Professor Kamal Abdulla explained his work, saying: “I am very pleased about the positive manner in which my work has been received. It concerns Azerbaijani history from long before our present time. The text of the 'Book of Dada Gorgud' is at the heart of my book. It enables readers to understand the ancient connections between Azerbaijan, Iran and Turkey, and the history of my country. The characters of the book are considered heroes in Azerbaijan, but I have described them all in a realistic manner, showing their human flaws. 'The Incomplete Manuscript' is, in fact, the first part of a trilogy. The second volume has already been translated, and the third is currently being translated.”

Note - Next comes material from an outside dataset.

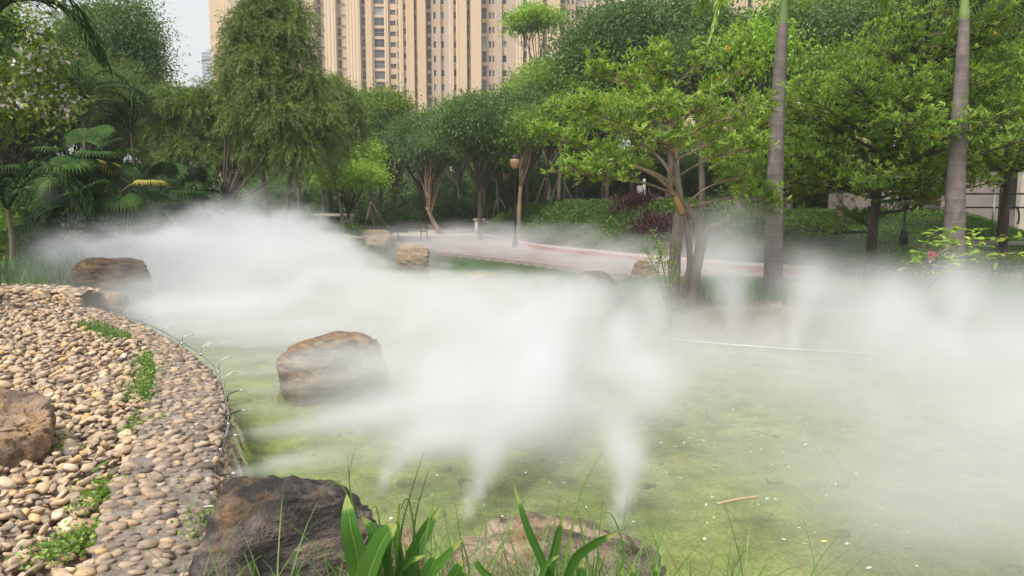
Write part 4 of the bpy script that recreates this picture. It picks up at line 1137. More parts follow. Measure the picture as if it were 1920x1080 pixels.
def fanpalm(label, px, Y, ztop, nf, r, seed, yellow=1):
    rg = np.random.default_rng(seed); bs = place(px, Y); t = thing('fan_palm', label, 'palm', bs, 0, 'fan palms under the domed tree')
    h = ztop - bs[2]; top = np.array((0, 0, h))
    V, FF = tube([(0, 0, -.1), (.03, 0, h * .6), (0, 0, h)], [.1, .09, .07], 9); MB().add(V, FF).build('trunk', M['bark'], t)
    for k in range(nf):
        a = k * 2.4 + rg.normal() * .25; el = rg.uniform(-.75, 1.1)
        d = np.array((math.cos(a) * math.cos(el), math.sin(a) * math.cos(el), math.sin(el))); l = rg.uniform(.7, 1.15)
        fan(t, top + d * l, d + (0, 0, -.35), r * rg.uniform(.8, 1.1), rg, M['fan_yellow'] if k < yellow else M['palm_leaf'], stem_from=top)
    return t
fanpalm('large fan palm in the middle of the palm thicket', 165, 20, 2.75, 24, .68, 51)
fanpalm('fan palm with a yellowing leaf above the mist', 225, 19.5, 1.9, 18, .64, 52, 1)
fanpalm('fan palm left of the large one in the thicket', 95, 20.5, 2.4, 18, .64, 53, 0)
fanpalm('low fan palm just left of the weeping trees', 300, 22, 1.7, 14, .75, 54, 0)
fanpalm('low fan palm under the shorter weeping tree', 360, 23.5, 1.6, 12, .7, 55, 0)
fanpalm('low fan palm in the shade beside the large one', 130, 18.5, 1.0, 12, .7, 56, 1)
print('palms', time.time() - T0)

# ------------------------------------------------------------------ shrubs, hedges, ground cover, grasses
rg = np.random.default_rng(900)
def cover(n, xr, yr, test, L, mat, name, lift=.12, hf=None):
    x = rg.uniform(*xr, n); y = rg.uniform(*yr, n); k = test(x, y); x, y = x[k], y[k]; n = len(x)
    z = Hh(x, y) + (rg.random(n) ** .7) * lift * (1 if hf is None else hf(x, y))
    d = unit(rg.normal(size=(n, 3)) * (1, 1, .3) + (0, 0, .9)); nr = rg.normal(size=(n, 3)) + (0, 0, .8)
    LL = L * rg.uniform(.6, 1.3, n)
    tone = .5 * vnoise(np.stack((x * 1.5, y * 1.5, x * 0), 1), 77) + .5 * rg.random(n)
    V, FF, r = leaves(np.stack((x, y, z), 1), d, nr, LL, LL * .5, LT4, tone)
    MB().add(V, FF, r).build(name, mat, kind='stuff', smooth=False)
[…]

Anne Thompson, English translator, contextualised the book, explaining: “The work of translating 'The Incomplete Manuscript' was extremely enjoyable for me. I had to understand the book, which is deeply rooted in Azerbaijani history, and help create the atmosphere for English-speaking readers. It has different narrators. In the sections about Shah Ismayil, Professor Abdulla frequently uses very grand phrases in elaborate language, which are most appropriate in the original Azerbaijani, yet can be difficult to translate into English. It was often tricky to know what to explain or include as a footnote, but between us we got there in the end!”

Following this, members of ALOFF Theatre gave some dramatised readings of passages from 'The Incomplete Manuscript'.

The evening concluded with a question-and-answer session and book signing.